Washington, D.C.: Today, four U.S. Senators issued a letter to Mauritanian President Mohamed Ould Abdel Aziz expressing their concern about the continued detention of blogger Mohammed Shaikh Ould Mohammed Ould Mkhaitir. The initiative, led by Senators Richard Durbin (D-IL) and Sherrod Brown (D-OH), highlights the legal limbo Mkhaitir has been in since November 2017 and calls for his release. Signatories to the letter also include Senators Patrick Leahy (D-VT) and Susan Collins (R-ME).

The letter notes that Mkhaitir “remains detained under a type of house arrest, and his final release has not progressed since the November court ruling.” The Senators urge that Mkhaitir “be freed or allowed to leave Mauritania without further delay.”

In December 2014, a Nouadhibou court sentenced Mkhaitir to death for apostasy under article 306 of the criminal code.
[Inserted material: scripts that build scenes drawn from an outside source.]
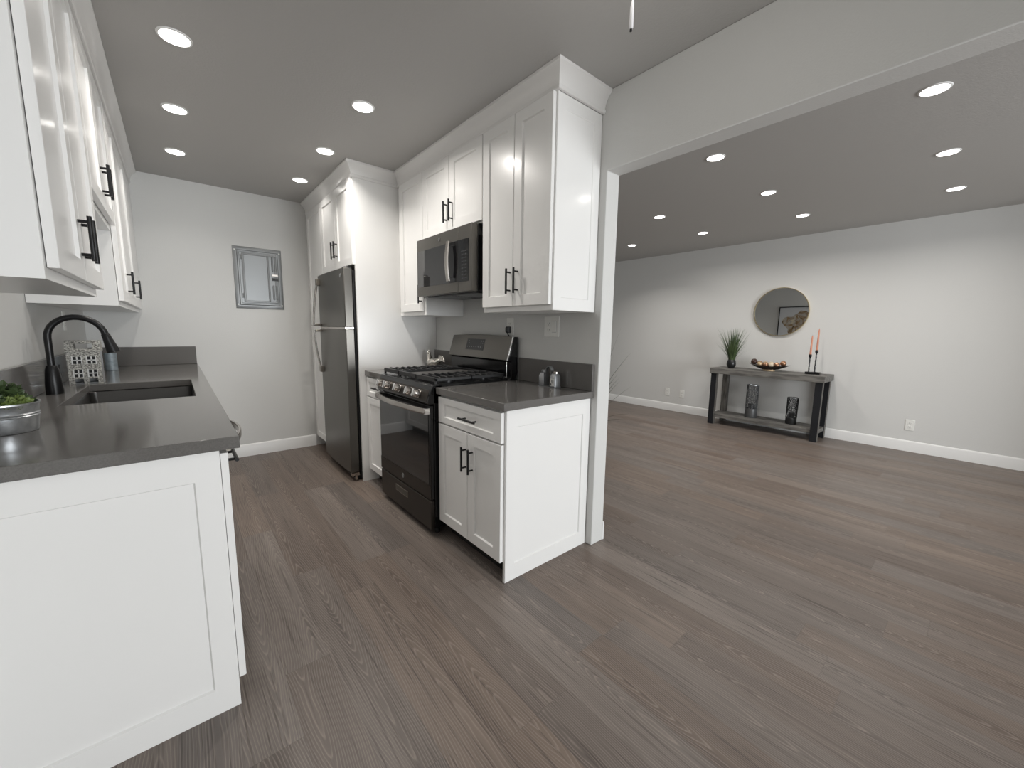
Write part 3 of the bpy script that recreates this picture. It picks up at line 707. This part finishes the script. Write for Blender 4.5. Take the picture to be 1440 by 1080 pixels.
t = thing('breaker_panel', (-1.133, YE, 1.69), 'grey metal electrical breaker panel door on the end wall', 'electrical panel')
bx0, bx1, bz0, bz1 = -1.328, -.938, 1.414, 1.974
def stepped(x0, x1, z0, z1, levels):
    return MB().rings([[(a, YE-d, c) for a, c in ((x0+i, z0+i), (x1-i, z0+i), (x1-i, z1-i), (x0+i, z1-i))] for i, d in levels])
stepped(bx0, bx1, bz0, bz1, [(0, .0005), (0, .004), (.003, .006), (.030, .006), (.038, .013), (.046, .013), (.050, .016)]).build('flange', 'panel_metal', t)
m = stepped(bx0+.066, bx1-.048, bz0+.056, bz1-.056, [(0, .0165), (0, .020), (.004, .022), (.014, .022), (.018, .019)]); dr = m.build('door', 'panel_metal', t)
m = MB()
for xx, zz0, zz1 in ((-1.020, 1.50, 1.64), (-.994, 1.50, 1.64), (-1.020, 1.765, 1.905), (-.994, 1.765, 1.905), (-1.056, 1.485, 1.915)):
    m.tube([(xx, YE-.018, zz0), (xx, YE-.019, zz0+.008), (xx, YE-.019, zz1-.008), (xx, YE-.018, zz1)], [.002, .008, .008, .002], 12)
m.build('ribs', 'panel_metal', dr)
MB().box(-1.030, -.978, YE-.032, YE-.019, 1.722, 1.742).build('latch', 'stainless', dr, bevel=.002)
m = MB().box(-1.030, -.978, YE-.026, YE-.019, 1.682, 1.708).ink(1); m.box(-1.022, -1.016, YE-.0268, YE-.026, 1.688, 1.702); m.box(-1.012, -1.004, YE-.0268, YE-.026, 1.688, 1.702); m.build('latch_plate', ['dark_grey', 'black_plastic'], dr)
for zz in (1.88, 1.53): MB().tube([(-1.268, YE-.021, zz-.02), (-1.268, YE-.021, zz+.02)], .004, 10).build('hinge', 'panel_metal', dr)
for xx, zz in ((bx0+.017, bz1-.034), (bx1-.017, bz1-.034), (bx1-.017, bz0+.034), (bx0+.017, bz0+.034)):
    MB().lathe([(.007, -.006), (.006, -.009), (.002, -.010)], (xx, YE, zz), 14, 'y').build('screw', 'white_plastic', t)

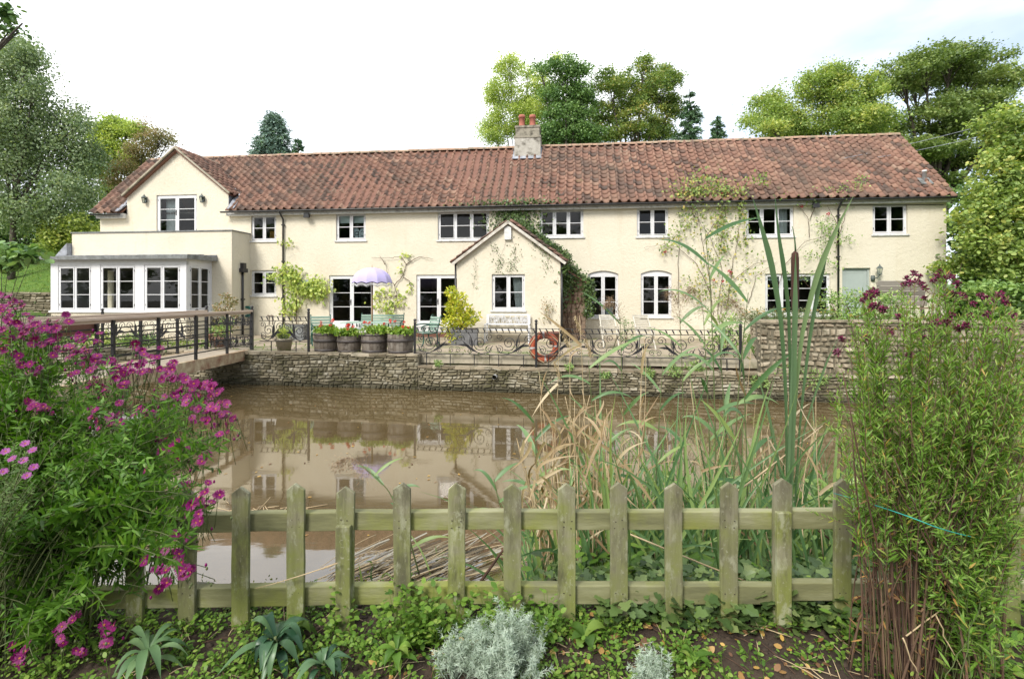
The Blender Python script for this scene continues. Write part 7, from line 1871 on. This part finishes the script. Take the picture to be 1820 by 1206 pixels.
# broken reeds floating in a raft
b = MB()
for k in range(170):
    f = q.random(); a = G(q.uniform(560, 800), q.uniform(1010, 1056), -.86); ang = radians(q.normal(42, 11)); LL = q.uniform(.4, 1.2) * (.5 + .5 * f); z0 = q.uniform(-.885, -.80); d = np.array((cos(ang), sin(ang), q.uniform(-.01, .09))); p0 = np.array((a[0], a[1], z0)); p2 = p0 + d * LL
    pa = bez(p0, (p0 + p2) / 2 + (q.normal() * .04, q.normal() * .04, q.uniform(0, .05)), p2, 6)
    if q.random() < .45: b.tube(pa, q.uniform(.003, .006), 4, 0)
    else: ribbon(b, pa, np.full(6, q.uniform(.008, .02)), 1, q.random(), (0, -.3, 1), .1)
for k in range(50):
    a = G(q.normal(470, 30), q.normal(908, 5), -.87); d = np.array((q.normal(), q.normal() * .5, .05)); d /= np.linalg.norm(d); b.tube([a, a + d * q.uniform(.05, .25)], .004, 4, 0)
tag(b.build("reed_raft", [M['dry_stem'], leafmat("sodden_blades", [(.06, .045, .028), (.14, .11, .06), (.26, .22, .14), (.34, .33, .28)], .1)]), "raft of broken grey brown reeds floating on the water behind the fence", "reed debris", kind="stuff")
for (p0, p1, w_, nm, lab, mt) in (((1285, 892, 3.0), (1462, 756, 3.6), .006, "fallen_cane", "pale broken cane slanting up to the right in front of the cattail", 'dry_stem'), ((1118, 948, 2.85), (1480, 1092, 2.6), .005, "fallen_cane", "long pale cane sloping down to the right behind the pickets", 'dry_stem'), ((845, 1045, 3.0), (905, 960, 3.1), .010, "dead_stalk", "dark brown dead stalk leaning right behind the sixth picket", 'brown_stem'), ((600, 1000, 2.36), (455, 925 + 120, 2.40), .003, "fallen_cane", "thin straw stalk sloping across the pickets above the dark rosette", 'dry_stem')):
    b = MB(); a, c = P(p0[0], p0[1], p0[2]), P(p1[0], p1[1], p1[2]); b.tube(bez(a, (a + c) / 2 + (0, 0, -.01), c, 6), np.linspace(w_, w_ * .6, 6), 6); tag(b.build(nm, M[mt]), lab, "stalk")

# ------------------------------------------------------------------ ground cover by the fence
LM['weed'] = leafmat("weed_leaves", [(.05, .12, .012), (.10, .20, .022), (.17, .29, .04), (.26, .34, .07)], .35)
LM['dock'] = leafmat("broad_dock_leaves", [(.05, .11, .015), (.10, .19, .03), (.18, .27, .05)], .35)
LM['silver'] = leafmat("silver_leaves", [(.25, .33, .26), (.37, .45, .36), (.49, .56, .47)], .15)
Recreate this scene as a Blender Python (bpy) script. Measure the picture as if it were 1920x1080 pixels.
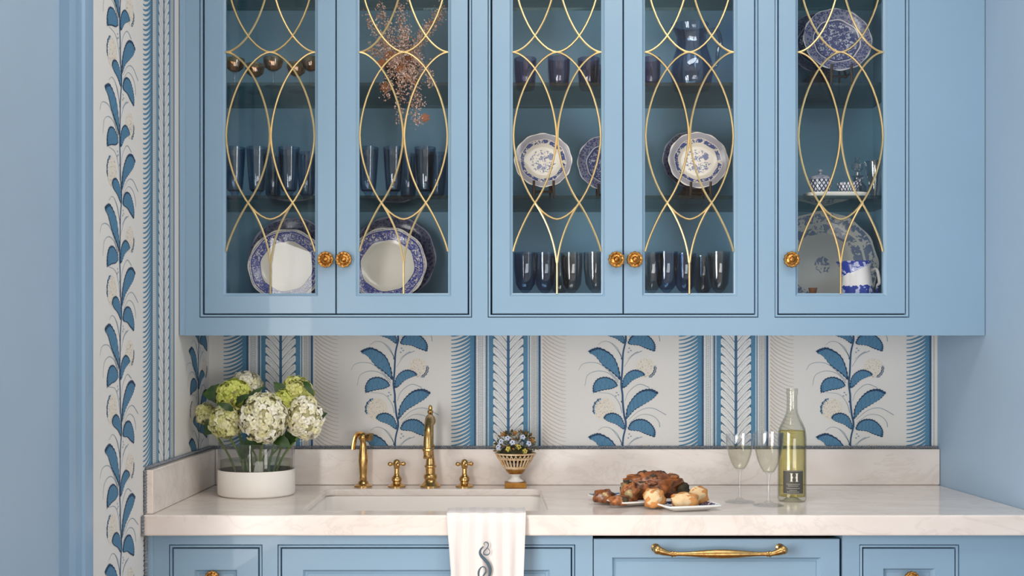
import bpy, bmesh, math, random
from mathutils import Vector, Matrix
random.seed(7)
for o in list(bpy.data.objects): bpy.data.objects.remove(o)
scene = bpy.context.scene
COL = scene.collection
R = math.radians
def S(r, g, b):
    f = lambda c: (c/255/12.92) if c/255 <= .04045 else ((c/255+.055)/1.055)**2.4
    return (f(r), f(g), f(b), 1)

# ------------------------------------------------------------ camera, light, exposure
EYE = 1.305
F = 2100.0
cam_d = bpy.data.cameras.new('camera'); cam = bpy.data.objects.new('camera', cam_d); COL.objects.link(cam)
cam.location = (0, 0, EYE); cam.rotation_euler = (R(90), 0, 0)
cam_d.sensor_width = 36; cam_d.lens = 36*F/1920
cam_d.shift_x = 40/1920; cam_d.shift_y = 128/1920
cam_d.clip_start = .05
scene.camera = cam
scene.view_settings.view_transform = 'Standard'; scene.view_settings.look = 'None'
scene.view_settings.gamma = 1; scene.view_settings.use_curve_mapping = False
scene.view_settings.exposure = -0.09
w = bpy.data.worlds.new('world'); scene.world = w; w.use_nodes = True
w.node_tree.nodes['Background'].inputs[0].default_value = (.75, .85, 1, 1)
w.node_tree.nodes['Background'].inputs[1].default_value = .4
def area(name, loc, target, sx, sy, power, col):
    d = bpy.data.lights.new(name, 'AREA'); d.shape = 'RECTANGLE'; d.size = sx; d.size_y = sy
    d.energy = power; d.color = col
    o = bpy.data.objects.new(name, d); COL.objects.link(o); o.location = loc
    o.rotation_euler = (Vector(target)-Vector(loc)).to_track_quat('-Z', 'Y').to_euler()
    return o
area('doorway_light', (-.98, 1.12, 1.16), (3, 1.5, 1.16), 1.35, 1.35, 66, (1, .97, .94))
area('side_fill_light', (3.3, -1.0, 1.5), (-.857, 2.6, 1.3), 1.8, 1.7, 62, (1, .98, .95))  # added fill for the left wall, no window behind it
area('low_fill_light', (1.0, -2.9, .8), (.4, 3.2, 1.3), 3.8, 1.2, 60, (1, .97, .95))  # added low fill behind the camera, not an actual window
area('ceiling_fill_light', (.45, 1.95, 2.82), (.4, 2.3, 1.0), 1.5, .5, 17, (1, .95, .89))  # added overhead fill, unseen; no ceiling fixture known

# ------------------------------------------------------------ materials
def new_mat(name):
    m = bpy.data.materials.new(name); m.use_nodes = True
    nt = m.node_tree; return m, nt, nt.nodes['Principled BSDF']
def N(nt, t, **kw):
    n = nt.nodes.new(t)
    for k, v in kw.items():
        if k == 'ins':
            for i, x in v.items():
                if isinstance(x, bpy.types.NodeSocket): nt.links.new(x, n.inputs[i])
                else: n.inputs[i].default_value = x
        else: setattr(n, k, v)
    return n
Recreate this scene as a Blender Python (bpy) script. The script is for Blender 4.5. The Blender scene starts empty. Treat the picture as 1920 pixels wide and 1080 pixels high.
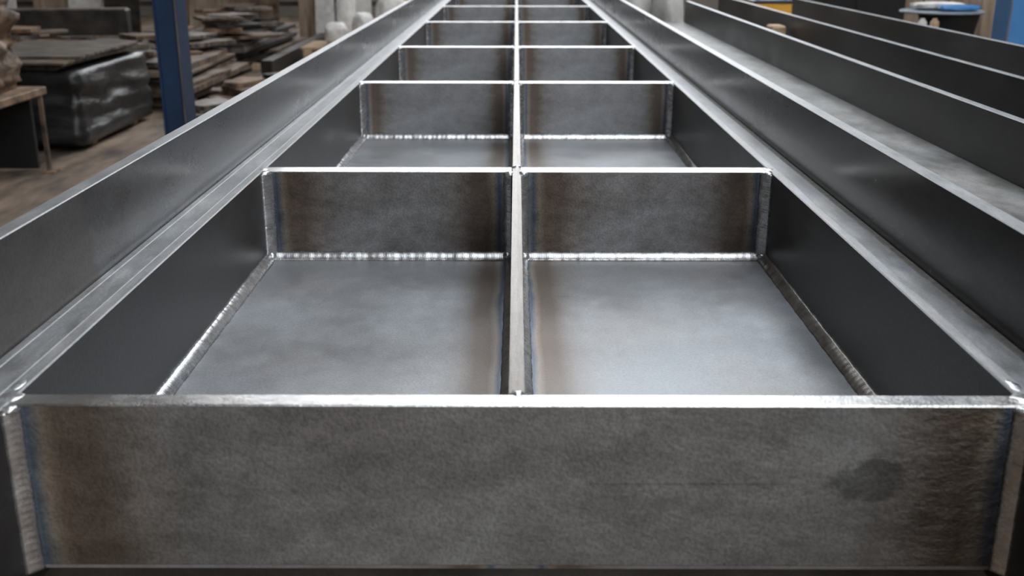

The sentence was related to a blog post where he denounced the use of religion to legitimize discriminatory practices against the blacksmith caste in Mauritania with which he identifies. However, on November 9, 2017, the Court of Appeals of Nouadhibou commuted Mkhaitir’s death sentence to a two-year prison term and a fine, after recognizing his repentance. A week later, the Mauritanian government approved a draft law which would make the death penalty mandatory for all apostasty-related crimes, regardless of whether the individual repented.

Throughout the legal proceedings, thousands of protesters took to the streets, demanding that Mkhaitir be sentenced to death and executed. He continued to receive death threats when he was in prison. When the appeal court announced the commutation of his sentence in November 2017, Mkhaitir, his lawyers, and the judges had to be escorted from the building after protests erupted in the court room. Shortly thereafter, the government took Mkhaitir into what it has described as “administrative detention”, ostensibly for his own safety. He has had limited contact with the outside world and has been unable to see a doctor for the numerous health problems he endures.

“Mohammed has spent four and a half years separated from his family, uncertain of whether he would be executed for a simple blog post,” said Freedom Now’s Legal Director Kate Barth. “Although he no longer faces a death sentence, his continued detention offers no relief. Freedom Now welcomes this important initiative by Senators Durbin, Brown, Leahy, and Collins and echoes their call for the Mauritanian government to immediately release Mohammed and guarantee his safety.”

In June 2017, in response to a petition filed by Freedom Now and Dechert LLC, the UN Working Group on Arbitrary Detention found Mkhaitir’s initial detention to be in violation of international law. More recently, on May 8, 2018, a group of six UN experts expressed grave concern over Mkhaitir’s continued detention and called for his immediate release.